Some other names are also disallowed: COM
, AUX
, NUL
, COM1
to COM9
, LPT1
to LPT9
.
You probably want to check that the filename is valid using a regular expression. See this other answer for a Java example that should take minimal tweaking to work in R. https://stackoverflow.com/a/6804755/134830
You may also want to check the filename length (260 characters for maximum portability, though longer names are allowed on some systems).
Finally, in R, if you try to create a file in a directory that doesn't exist, it will still fail, so you need to split the name up into the filename and directory name (using basename
and dirname
) and try to create the directory first, if necessary.
That said, David Heffernan gives good advice in his comment to let Windows do the wok in deciding whether or not it can create the file: you don't want to erroneously tell the user that a filename is invalid.

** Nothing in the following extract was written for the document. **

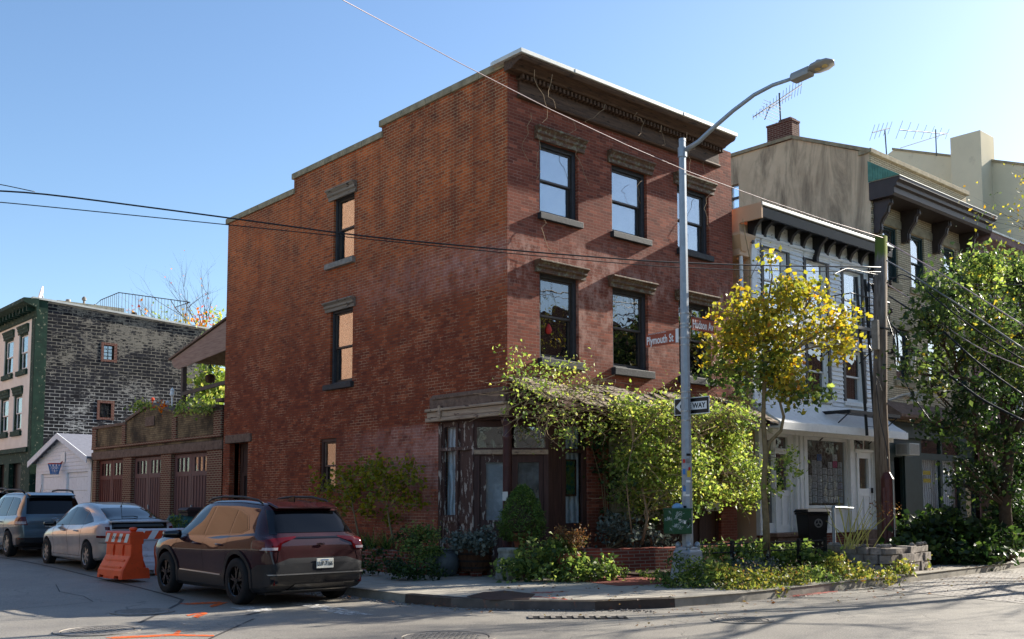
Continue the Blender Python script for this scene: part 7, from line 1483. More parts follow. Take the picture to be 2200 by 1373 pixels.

You want something a little like this:
nice_file_create <- function(filename)
{
directory_name <- dirname(filename)
if(!file.exists(directory_name))
{
ok <- dir.create(directory_name)
if(!ok)
{
warning("The directory of that path could not be created.")
return(invisible())
}
}
tryCatch(
file.create(filename),
error = function(e)
{
warning("The file could not be created.")
}
)
}
But test it thoroughly first! There are all sorts of edge cases where things can fall over: try UNC network path names, "~", and paths with "." and ".." in them.